-------- DATA EXTRACT --------

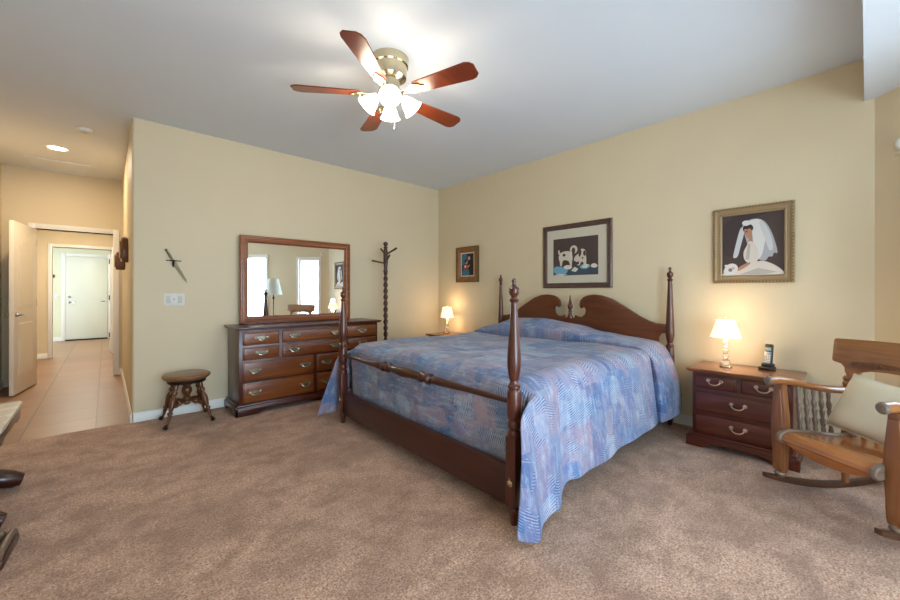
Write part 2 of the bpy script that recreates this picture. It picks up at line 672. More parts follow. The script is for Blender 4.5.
def window(name, hole, mat, split=True):
    x0, x1, z0, z1 = hole
    root = bpy.data.objects.new(name, None)
    COL.objects.link(root)
    root.matrix_world = mat
    struct(root)
    f = MB()
    f.frame(x0 - .05, x1 + .05, z0 - .05, z1 + .05, [(0, 0), (0, .018), (.05, .018), (.05, 0)])
    f.box(x0 - .06, x1 + .06, -.05, 0.0, z0 - .075, z0 - .05, .004)
    struct(f.build('window_casing', 'trim', root))
    s = MB()
    s.frame(x0, x1, z0, z1, [(0, -.10), (0, -.05), (.035, -.05), (.035, -.10)])
    if split is None:
        pass
    elif split:
        s.box(x0 + .03, x1 - .03, .055, .095, (z0 + z1) / 2 - .02, (z0 + z1) / 2 + .02)
    else:
        s.box((x0 + x1) / 2 - .03, (x0 + x1) / 2 + .03, .055, .095, z0, z1)
    struct(s.build('window_frame', 'trim', root))
    p = MB()
    p.box(x0 + .03, x1 - .03, .072, .076, z0 + .03, z1 - .03)
    struct(p.build('window_glass', 'pane', root))
    c = mat @ Vector(((x0 + x1) / 2, 0.125, (z0 + z1) / 2))
    n = (mat.to_3x3() @ Vector((0, -1, 0))).normalized()
    rot = n.to_track_quat('-Z', 'Y').to_euler()
    portal(c, rot, x1 - x0, z1 - z0)


window('window_1', WIN[0], BM, None)
window('window_2', WIN[1], BM, None)
window('window_3_added', ADDED_HOLE, FM, False)  # unseen window, added to bring in more daylight

# outside
m = MB()
m.box(1.0, 9.0, 4.2, 6.4, -.2, -.1, mat=BM @ Matrix.Translation((-5, 0, 0)))
m.box(-.5, 3.2, .16, 1.6, -.2, -.1, mat=BM)  # near slab added to block steep light rising to the nook ceiling
struct(m.build('ground_and_light_block', 'patio'))
m = MB()
for r_ in range(8):
    m.box(1.0, 9.0, 5.2, 5.4, -.1 + r_ * .205, -.1 + r_ * .205 + .198, .008, 1, mat=BM @ Matrix.Translation((-5, 0, 0)))
tag(m.build('block_fence', 'fence'), 'pale block garden wall seen through the reflected windows', 'fence')

# wall with the bedroom door
m = MB()
DM = Matrix.Translation((XL, YDW, 0))
wall_with_holes(m, XW - XL, H, 0.12, [(0.28, 1.02, 0, 1.985)], DM)
struct(m.build('wall_hall', 'wall'))


def casing(name, xa, xb, zt, y, w=.065, depth=.018, back=None):
    m = MB()
    for yy, sg in ((y, -1),) + (((back, 1),) if back else ()):
        a, b = sorted((yy, yy + sg * depth))
        m.box(xa - w, xa, a, b, 0, zt + w, .004)
        m.box(xb, xb + w, a, b, 0, zt + w, .004)
        m.box(xa, xb, a, b, zt, zt + w, .004)
    struct(m.build(name, 'trim'))


casing('trim_1', XL + .28, XL + 1.02, 1.985, YDW, back=YDW + .12)
m = MB()
m.box(XL + .265, XL + .28, YDW - .012, YDW + .132, 0, 1.985)
m.box(XL + 1.02, XL + 1.035, YDW - .012, YDW + .132, 0, 1.985)
m.box(XL + .265, XL + 1.035, YDW - .012, YDW + .132, 1.985, 2.0)
struct(m.build('trim_2', 'trim'))
# passage beyond it
m = MB()
m.box(XW - .01, XW + .11, YDW + .12, 9.76, 0, 2.46)
struct(m.build('wall_passage', 'wall'))
m = MB()
wall_with_holes(m, 3.6, 2.46, 0.12, [(1.90, 2.69, 0, 1.98)], Matrix.Translation((-2.6, 9.75, 0)))
struct(m.build('wall_entry', 'wall'))
casing('trim_3', -.70, .09, 1.98, 9.75, .055)
m = MB()
m.box(-.715, -.70, 9.738, 9.882, 0, 1.98)
m.box(.09, .105, 9.738, 9.882, 0, 1.98)
m.box(-.715, .105, 9.738, 9.882, 1.98, 1.995)
struct(m.build('trim_4', 'trim'))
m = MB()
m.box(-2.6, 1.0, 13.0, 13.12, 0, 2.46)
struct(m.build('wall_far', 'far_wall'))
m = MB()
FH = (0.9, 2.3, 0.5, 2.0)
EM = Matrix.Translation((-2.5, 9.87, 0)) @ Matrix.Rotation(PI / 2, 4, 'Z')   # local x along +y, y outward (-x)
wall_with_holes(m, 3.13, 2.46, 0.12, [FH], EM)
struct(m.build('wall_entry_left', 'far_wall'))
m = MB()
m.box(.92, 1.04, 9.87, 13.12, 0, 2.46)
struct(m.build('wall_entry_right', 'far_wall'))
window('window_4_added', FH, EM, True)  # unseen side window added to light the entry room

# baseboards
BH = .088


def baseboard(name, pts, th=.013):
    """thin board with an eased top along floor points (room to the left of travel)"""
    m = MB()
    for (ax, ay), (bx, by) in zip(pts[:-1], pts[1:]):
        L = math.hypot(bx - ax, by - ay)
        mt = Matrix.Translation((ax, ay, 0)) @ Matrix.Rotation(math.atan2(by - ay, bx - ax), 4, 'Z')
        m.prism([(0, 0), (th, 0), (th, BH - .012), (th * .45, BH), (0, BH)], -th * .0, L, 'yz', mat=mt @ Matrix.Translation((0, 0, 0)))
    struct(m.build(name, 'trim'))


baseboard('baseboard_back', [(XB, YD), (XW + .01, YD)])
baseboard('baseboard_right', [(XB, BO.y), (XB, YD)])
baseboard('baseboard_hall_right', [(XW, YD), (XW, YDW)][::1])
baseboard('baseboard_hall_left', [(XL, YDW), (XL, YF)])
baseboard('baseboard_bay', [(bay_end.x, bay_end.y), (BO.x, BO.y)])
baseboard('baseboard_hall', [(XW, YDW), (XL + 1.085, YDW)])
baseboard('baseboard_entry', [(-.755, 9.75), (XL, 9.75)])
baseboard('baseboard_far', [(.9, 13.0), (.095, 13.0)])
baseboard('baseboard_far_left', [(-.77, 13.0), (-2.5, 13.0)])


# ------------------------------------------------------------------ doors
def lever(parent, x, z, y, side, flip=1, name='door_handle', mat='chrome'):
    m = MB()
    m.lathe([(0, .028), (.008, .028), (.012, .02), (.04, .012), (.05, .012)], (x, y, z), (x, y + side * .1, z), 16)
    m.tube([(x, y + side * .045, z), (x + flip * .05, y + side * .047, z + .002), (x + flip * .11, y + side * .045, z - .004)], [.01, .008, .006], 8)
    return m.build(name, mat, parent)


def arch_panel(x0, x1, z0, z1, rise, n=10):
    pts = [(x0, z0), (x1, z0), (x1, z1)]
    if rise > 0:
        for k in range(1, n):
            a = k / n
            pts.append((x1 + (x0 - x1) * a, z1 + rise * math.sin(PI * a)))
    pts.append((x0, z1))
    return pts


# bedroom door standing open into the hall; local x from the hinge, visible face is local +y
hinge = Vector((-.665, 7.11, 0))
free = Vector((-.777, 6.42, 0))
dr = free - hinge
d1 = bpy.data.objects.new('door_1', None)
COL.objects.link(d1)
d1.location = hinge
d1.rotation_euler = (0, 0, math.atan2(dr.y, dr.x))
struct(d1)
tag(d1, 'open white panel door with silver lever in the hall', None)
W1 = dr.length
m = MB()
m.box(0, W1, -.018, .018, .012, 1.975, .002)
for (z0, z1, rise) in ((.22, .82, 0), (.98, 1.72, .07)):
    for sd in (1, -1):
        o_ = arch_panel(.13, W1 - .13, z0, z1, rise)
        i_ = arch_panel(.16, W1 - .16, z0 + .03, z1 - .01, rise * .9)
        m.prism(o_, sd * .017, sd * .021, 'xz')
        m.prism(i_, sd * .020, sd * .026, 'xz', .003, seg=1)
struct(m.build('door_panel', 'door', d1))
lever(d1, W1 - .065, .915, .018, 1, -1)
lever(d1, W1 - .065, .915, -.018, -1, -1)
m = MB()
for z in (.2, 1.0, 1.75):
    m.lathe([(0, .007), (.09, .007)], (-.006, .012, z))
m.build('door_hinge', 'chrome', d1)

# entry door at the far end
d2 = bpy.data.objects.new('door_2', None)
COL.objects.link(d2)
d2.location = (-.703, 12.985, 0)
struct(d2)
m = MB()
m.box(0, .735, -.02, .015, .03, 2.035, .002)
struct(m.build('door_panel', 'cream_door', d2))
m = MB()
m.box(-.01, .745, -.05, .015, 0, .028, .003)
struct(m.build('threshold', 'dark_metal', d2))
lever(d2, .06, .93, -.02, -1, 1)
m = MB()
m.lathe([(0, .027), (.012, .027), (.02, .018), (.03, .018)], (.06, -.02, 1.06), (.06, -.1, 1.06))
m.build('deadbolt', 'chrome', d2)
m = MB()
m.box(.62, .70, -.026, -.02, .935, .95, .002)
m.build('door_latch', 'dark_metal', d2)
casing('trim_5', -.708, .037, 2.04, 13.0, .075)

# narrow door seen edge-on beyond the second opening
d3 = bpy.data.objects.new('door_3', None)
COL.objects.link(d3)
d3.location = (.062, 9.9, 0)
struct(d3)
m = MB()
m.box(-.002, .033, 0, .72, .012, 1.97, .002)
struct(m.build('door_panel', 'trim', d3))
for z in (.30, 1.02, 1.72):
    m = MB()
    m.box(-.012, -.002, .0, .05, z, z + .09, .001)
    m.lathe([(0, .008), (.09, .008)], (-.006, -.004, z))
    m.build('door_hinge', 'dark_metal', d3)

# ------------------------------------------------------------------ bed
FP = Vector((1.525, 1.197, 0))      # near foot post
FQ = Vector((1.578, 3.16, 0))       # far foot post
HP = Vector((3.69, 1.17, 0))
HQ = Vector((3.69, 3.106, 0))
bed = thing('four_poster_bed', 'dark mahogany four-poster bed with turned posts and scrolled headboard', 'bed', (2.6, 2.16, 0))
OB = Vector((2.6, 2.16, 0))


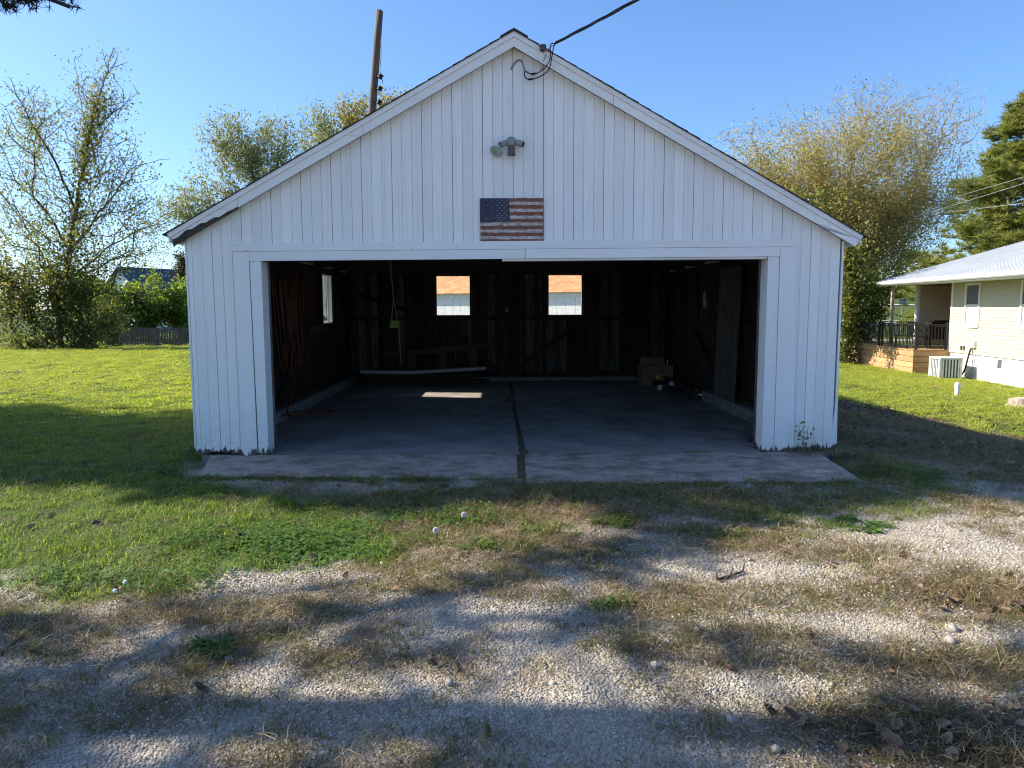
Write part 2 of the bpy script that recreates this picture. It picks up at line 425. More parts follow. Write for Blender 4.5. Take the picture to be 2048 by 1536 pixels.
def axis(lo, f0, f1, hi, step, grow=1.12):
    a = list(np.arange(f0, f1, step)); s = step; p = a[-1]
    while p < hi: s *= grow; p += s; a.append(p)
    s = step; p = a[0]; b = []
    while p > lo: s *= grow; p -= s; b.append(p)
    return np.array(b[::-1] + a)
gx = axis(-420, -6.5, 7.5, 420, .05); gy = axis(-40, 1.6, 9.5, 700, .045)
GX, GY = np.meshgrid(gx, gy)
GZ = ground_z(GX, GY)
nx, ny = len(gx), len(gy)
idx = np.arange(nx * ny).reshape(ny, nx)
GF = np.stack([idx[:-1, :-1], idx[:-1, 1:], idx[1:, 1:], idx[1:, :-1]], -1).reshape(-1, 4)
def m_ground():
    t = NT('ground_soil_gravel_and_turf')
    v = t.coord('Object')
    at = t.new('ShaderNodeAttribute', attribute_name='cover')
    sp = t.new('ShaderNodeSeparateColor'); t.l.new(at.outputs['Color'], sp.inputs[0])
    lush, dry, leaf = sp.outputs[0], sp.outputs[1], sp.outputs[2]
    vo = t.new('ShaderNodeTexVoronoi'); vo.inputs['Scale'].default_value = 75; t.l.new(v, vo.inputs['Vector'])
    vo2 = t.new('ShaderNodeTexVoronoi'); vo2.inputs['Scale'].default_value = 33; t.l.new(v, vo2.inputs['Vector'])
    n = t.noise(v, 2.2, 6, .6); nf = t.noise(v, 60, 4, .7)
    st = t.ramp(t.sep(vo.outputs['Color'])[0], [(0, (.19, .165, .13)), (.5, (.38, .34, .275)), (1, (.52, .48, .41))])
    st2 = t.ramp(t.sep(vo2.outputs['Color'])[1], [(0, (.20, .175, .14)), (.6, (.40, .36, .295)), (1, (.54, .50, .43))])
    g = t.mix(.4, st, st2)
    dust = t.ramp(nf, [(.3, (.28, .235, .17)), (.7, (.44, .38, .29))])
    g = t.mix(t.math('MULTIPLY', t.math('SUBTRACT', n, .40), 3.2, clamp=True), g, dust)
    soil = t.ramp(nf, [(.3, (.06, .044, .03)), (.7, (.20, .15, .10))])
    turf = t.ramp(t.noise(v, 9, 5, .7), [(.3, (.035, .05, .012)), (.55, (.065, .095, .02)), (.75, (.12, .115, .04))])
    lf = t.ramp(nf, [(.3, (.035, .026, .02)), (.7, (.11, .075, .05))])
    c = t.mix(t.math('MULTIPLY', dry, .85), g, soil)
    c = t.mix(leaf, c, lf); c = t.mix(lush, c, turf)
    h = t.math('MULTIPLY', vo.outputs['Distance'], -1.0)
    h = t.math('ADD', h, t.math('MULTIPLY', vo2.outputs['Distance'], -.8))
    h = t.math('ADD', h, t.math('MULTIPLY', nf, .5))
    t.bump(h, .8, .012)
    return t.fin(c, .95, .15)
ground = np_mesh('ground', np.stack([GX.ravel(), GY.ravel(), GZ.ravel()], 1), GF, m_ground(), smooth=True)
ground['kind'] = 'structure'
lu, dr, gr, le = cover(GX.ravel(), GY.ravel())
ca = ground.data.color_attributes.new('cover', 'FLOAT_COLOR', 'POINT')
ca.data.foreach_set('color', np.stack([np.maximum(lu, gr * .8), dr, le, np.ones_like(lu)], 1).astype(np.float32).ravel())

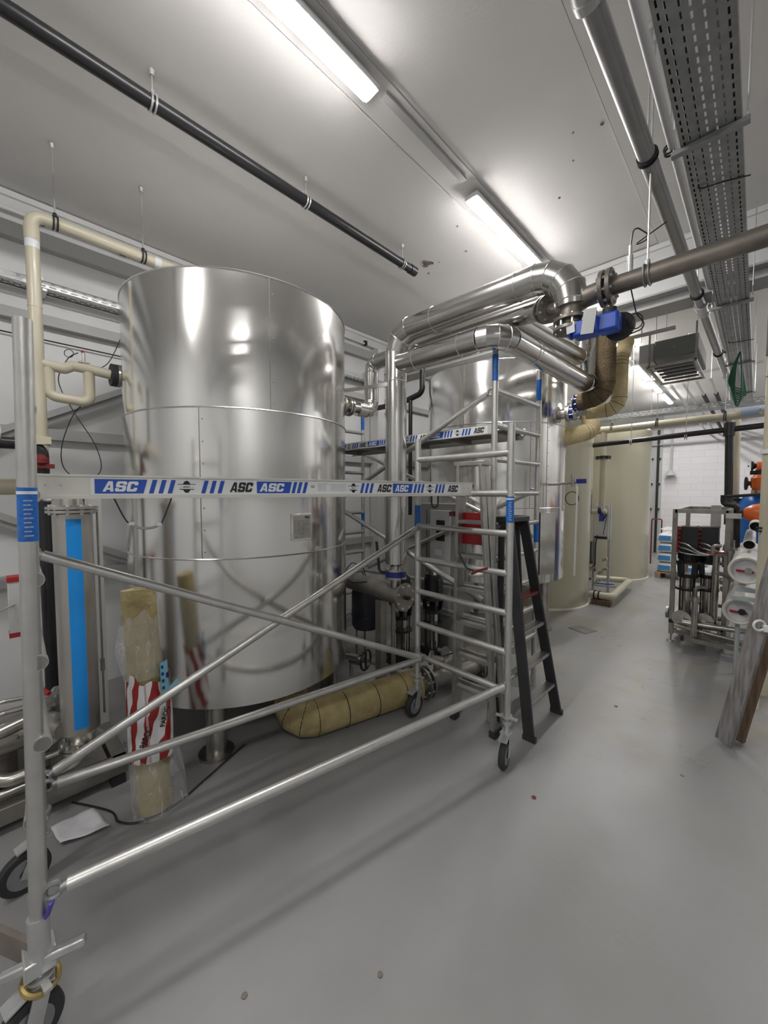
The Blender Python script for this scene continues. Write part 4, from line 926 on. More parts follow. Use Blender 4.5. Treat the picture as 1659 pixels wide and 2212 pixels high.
build('pipe_section', MB().cyl((-.255, 8.3, 1.75), (-.275, 8.3, 3.1), .055, seg=24), M_pp, t)
build('collar', MB().cyl((-.25, 8.3, 1.80), (-.25, 8.3, 1.84), .11, seg=24).cyl((-.25, 8.3, 1.87), (-.25, 8.3, 1.9), .11, seg=24), M_blackm, t)
build('valve_body', MB().cyl((-.25, 8.3, .0), (-.25, 8.3, 1.8), .05, seg=20), M_blackm, t)
tag(build('union_joint', MB().cyl((-.22, 8.0, 3.13), (-.02, 8.0, 3.14), .08, seg=24).cyl((.0, 8.0, 3.14), (.2, 8.0, 3.15), .07, seg=24), mat('blue grey wrap', (.35, .42, .55), .6)), 'blue and white wrapped joint at the right end of the crossing beige pipe', 'joint')
# far cable tray crossing
t = thing('cable_tray', 'bright perforated tray crossing above the beige pipe beyond the beam', 'cable tray', (-1, 8.8, 3.4))
tm = MB(); perforated(tm, (-3.4, 8.8, 3.40), (1, 0, 0), (0, 0, 1), 4.4, .09, [(.015, .03), (.055, .07)], .09, .05); perforated(tm, (-3.4, 8.8, 3.40), (1, 0, 0), (0, 1, 0), 4.4, .3, [(.05, .07), (.12, .14), (.2, .22)], .09, .05)
build('perforated_channel', tm, M_galvd, t)
for x in (-2.6, -1.5, -.4): build('hanger_rod', MB().cyl((x, 8.85, 3.4), (x, 8.85, CZ-.1), .006, seg=8), M_galvb, t)
# parallel small pipes to the far wall
for i, (x, m_, r_, l) in enumerate(((-1.15, M_galvb, .022, 'thin bright pipe, leftmost of the bundle running to the far wall'), (-.98, M_galvb, .022, 'thin bright pipe second in the bundle running to the far wall'),
    (-.80, M_black, .034, 'black lagged pipe, left one of the pair in the far ceiling bundle'), (-.62, M_black, .034, 'black lagged pipe, right one of the pair in the far ceiling bundle'), (-.45, M_galvb, .026, 'bright pipe, rightmost of the far ceiling bundle'))):
    t = thing('service_pipe', l, 'pipe', (x, 10, 3.75), 'far ceiling pipe bundle')
    build('pipe_section', MB().cyl((x, 8.4, 3.80), (x, 14.9, 3.74), r_*.6 if m_ is M_black else r_, seg=14), M_galvb, t)
    if m_ is M_black: build('lagging', MB().cyl((x, 9.6, 3.79), (x, 14.9, 3.74), r_, seg=14), M_blackm, t)
    build('hanger_rod', MB().cyl((x, 8.5, 3.80), (x, 8.5, CZ-.1), .006, seg=8), M_galvb, t)
for i, (y, x0, x1, z, l) in enumerate(((5.7, -1.25, .1, 4.11, 'nearer grey channel rail hung beyond the beam'), (9.5, -1.72, .0, 4.22, 'grey channel rail hung farther back under the air unit'), (6.4, -1.60, -.85, 4.11, 'short grey channel rail left of the air unit'))):
    t = thing('strut_rail', l, 'rail', (x0, y, z), 'hung channel rails'); build('channel', MB().bx((x0, y-.02, z-.02), (x1, y+.02, z+.02)), M_girt, t)
    for x in (x0+.1, (x0+x1)/2, x1-.1): build('hanger_rod', MB().cyl((x, y, z), (x, y, CZ-.001), .005, seg=8), M_galvb, t)
t = thing('drain_pipe', 'black pipe with an elbow high on the left wall behind the tall clad pipe', 'pipe', (-3.7, 4.4, 3.2))
build('pipe_section', MB().tube(fillet([(-3.50, 4.4, 3.80), (-3.50, 4.4, 3.36), (-3.9, 4.4, 3.28), (-4.6, 4.4, 3.28)], .1), .04, 16).cyl((-3.72, 4.4, 3.3), (-3.72, 4.4, 1.6), .03, seg=14), M_black, t)
# grey air unit
t = thing('air_unit', 'dark grey air handling unit hanging beyond the beam', 'air unit', (-.98, 7.0, 3.7))
build('front_panel', MB().bx((-1.10, 6.6, 3.80), (-.65, 6.64, 4.04)), M_ahu, t, .01)
build('casing', MB().bx((-1.12, 6.65, 3.80), (-.63, 7.7, 4.06)), M_cabd, t, .01)
build('side_box', MB().bx((-1.31, 6.7, 3.80), (-1.13, 7.3, 4.06)), M_duct, t, .005)
lv = MB()
for k in range(5): lv.bx((-1.12, 6.7+.2*k, 3.70), (-.70, 6.78+.2*k, 3.715))
build('louvre', lv, M_blackm, t)
build('frame', MB().bx((-1.2, 6.6, 3.69), (-.64, 6.63, 3.72)).bx((-1.2, 7.75, 3.69), (-.64, 7.78, 3.72)).bx((-1.2, 6.6, 3.69), (-1.17, 7.78, 3.72)).bx((-.67, 6.6, 3.69), (-.64, 7.78, 3.72)).bx((-1.18, 6.6, 3.7), (-1.16, 6.63, 4.2)).bx((-.66, 6.6, 3.7), (-.64, 6.63, 4.2)), M_ssd, t)
for x in (-1.29, -1.11, -.65): build('hanger_rod', MB().cyl((x, 6.7, 4.1), (x, 6.7, CZ-.001), .006, seg=8), M_galvb, t)
tx = MB(); put_text(tx, 'HP', (-.90, 6.598, 3.92), (1, 0, 0), (0, 0, 1), .03, .02); build('mark', tx, M_inkg, t)
tag(build('smoke_detector', MB().lathe([(.05, 0), (.055, .02), (.055, .05)], (-1.35, 6.2, CZ-.052), seg=20), M_white), 'round white detector on the ceiling by the air unit', 'detector')
# far wall: fixtures
t = thing('wall_socket_drop', 'grey conduit drop ending in a socket on the white block wall', 'socket', (-2.05, 14.95, 2.6))
build('conduit', MB().bx((-2.0, 14.93, 2.62), (-1.93, 14.998, 4.0)), M_girt, t); build('socket', MB().lathe([(.16, 0), (.12, .06), (.04, .16)], (-1.965, 14.86, 2.46), seg=20), M_cab, t)
for i, (x, r_, m_, l) in enumerate(((-2.72, .02, M_blackm, 'thin dark riser, leftmost on the far wall'), (-2.5, .03, M_cab, 'pale grey riser on the far wall'), (-2.3, .035, M_black, 'black riser at the edge of the white blocks'))):
    t = thing('riser_pipe', l, 'pipe', (x, 14.9, 0), 'far wall risers'); build('pipe_section', MB().cyl((x, 14.9, 0), (x, 14.9, 3.9), r_, seg=12), m_, t)
    cb = MB()
    for z in (1.4, 2.2, 3.0): cb.box((x+.02, 14.93, z), (.1, .08, .05))
    build('clip', cb, M_blackm, t)
struct('wall_panel', MB().bx((XL, 14.96, 0), (-2.2, 15, CZ-.1)), M_cab)
t = thing('wall_rail', 'dark thin pipe running level across the white block wall', 'pipe', (-1.4, 14.9, 3.65)); build('pipe_section', MB().cyl((-2.9, 14.9, 3.43), (.3, 14.9, 3.46), .03, seg=10), M_girt, t)
t = thing('roller_beam', 'grey beam with clips high on the far wall', 'beam', (-1.4, 14.8, 4.0)); build('channel', MB().bx((-3.2, 14.7, 4.0), (-.3, 14.9, 4.16)), M_cabd, t)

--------

### WHAT IS EXPECTED
Take every line from the records above that has the word "parts" and copy it.

### COMPLETE RESPONSE
Write part 2 of the bpy script that recreates this picture. It picks up at line 672. More parts follow. The script is for Blender 4.5.
Write part 2 of the bpy script that recreates this picture. It picks up at line 425. More parts follow. Write for Blender 4.5. Take the picture to be 2048 by 1536 pixels.
The Blender Python script for this scene continues. Write part 4, from line 926 on. More parts follow. Use Blender 4.5. Treat the picture as 1659 pixels wide and 2212 pixels high.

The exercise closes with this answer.